Une femme et sa fille promenant leur chien à Barranco, un quartier de Lima, au Pérou, le 27 juin 2020.
Comme dans beaucoup de pays, les violences faites aux femmes, déjà endémiques au Pérou, ont redoublé dans le contexte de la crise sanitaire, accentuées par le manque de volonté des autorités de systématiser les recherches. Si l'on peut penser que, confinées, les femmes évoluent dans un environnement plus protégé, 471 femmes, filles et adolescentes ont disparu en mars au Pérou. Et puis en avril, mai et juin, malgré le maintien du confinement, les chiffres n'ont cessé de grimper.
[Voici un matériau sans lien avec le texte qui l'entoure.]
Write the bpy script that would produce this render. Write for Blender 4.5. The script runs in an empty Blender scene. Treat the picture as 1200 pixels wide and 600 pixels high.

"Toutes les trois heures, une femme disparaissait, résume le site d'investigation en espagnol Convoca. Un chiffre qui mettrait n’importe quel pays en alerte, mais pas le Pérou, où les violences faites aux femmes semblent être devenues naturelles." Fin juillet, Eliana Revollar, adjointe du Défenseur du peuple pour les droits de la femme au Pérou, le signalait dans les médias : "Du 16 mars au 30 juin, on a signalé 915 femmes disparues au Pérou".
Derrière une disparition, il y a un acte de violence.
Eliana Revollar, adjointe du Défenseur du peuple pour les droits de la femme
En 2019, 166 féminicides ont eu lieu au Pérou, dont un sur dix avait été, dans un premier temps enregistré comme une disparition... "Nous savons tous que la disparition d'une femme est liée à un problème de violence de genre, explique Eliana Revollar. Derrière une disparition, il y a un acte de violence préalable. Il peut y avoir un fémicide ou d'autres crimes, comme la traite, l'exploitation sexuelle, le viol."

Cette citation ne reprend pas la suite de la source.